IKHLAS memurnikan amal hanya karena Allah. Niat ikhlas itu mudah, melanggengkannya yang sulit.
Di masa tabi’in, ada orang soleh yang bersedekahnya di waktu malam. Di saat orang pulas tidur, ia bergerilya dari rumah ke rumah untuk bersedekah.
Ia gantungkan makanan, uang, dan barang bernilai lainnya di depan pintu fakir miskin. Empunya rumah tidak tahu. Mereka baru tahu setelah paginya. Tapi siapa yang memberi, sama sekali tak ada yang tahu.
Peristiwa misterius itu terus berlangsung bertahun-tahun. Karena biasa, para penerima sedekah itu pun tak lagi mempersoalkan siapa dermawan itu.
Suatu hari ada kabar duka. Seorang ulama besar yang juga cicit Nabi shallallahu ‘alaihi wasallam wafat. Namanya Ali Zainal Abidin bin Husein bin Ali radhiyallahu ‘anhum.
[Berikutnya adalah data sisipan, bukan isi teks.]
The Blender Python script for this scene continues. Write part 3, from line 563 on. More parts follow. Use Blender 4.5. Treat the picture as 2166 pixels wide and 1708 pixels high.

Begitu banyak orang yang berduka.
Beberapa hari setelah wafatnya ulama itu, tak ada lagi peristiwa sedekah misterius. Tak ada lagi fakir miskin yang tiba-tiba senang karena di pintu depan rumahnya tergantung makanan atau uang.
Saat itulah, mereka baru menyadari siapa sebenarnya dermawan misterius itu. Mereka pun menangis.
Mereka menangis bukan karena kehilangan sedekah yang bertahun-tahun mereka terima. Tapi karena mereka tak sempat mengucapkan terima kasih kepada sosok dermawan itu.
**
Beramal soleh itu mungkin tidak mudah. Tapi lebih tidak mudah lagi beramal soleh dengan penuh ikhlas.
Inilah takaran mutu amal soleh seseorang. Ia tidak sedang beramal untuk para penghuni dunia ini. Tapi semata-mata karena untuk pemilik dunia dan alam raya ini: Allah subhanahu wata’ala.
Yuk belajar ikhlas semampu yang kita bisa. Meskipun dimulai dari hal-hal yang kecil. [Mh]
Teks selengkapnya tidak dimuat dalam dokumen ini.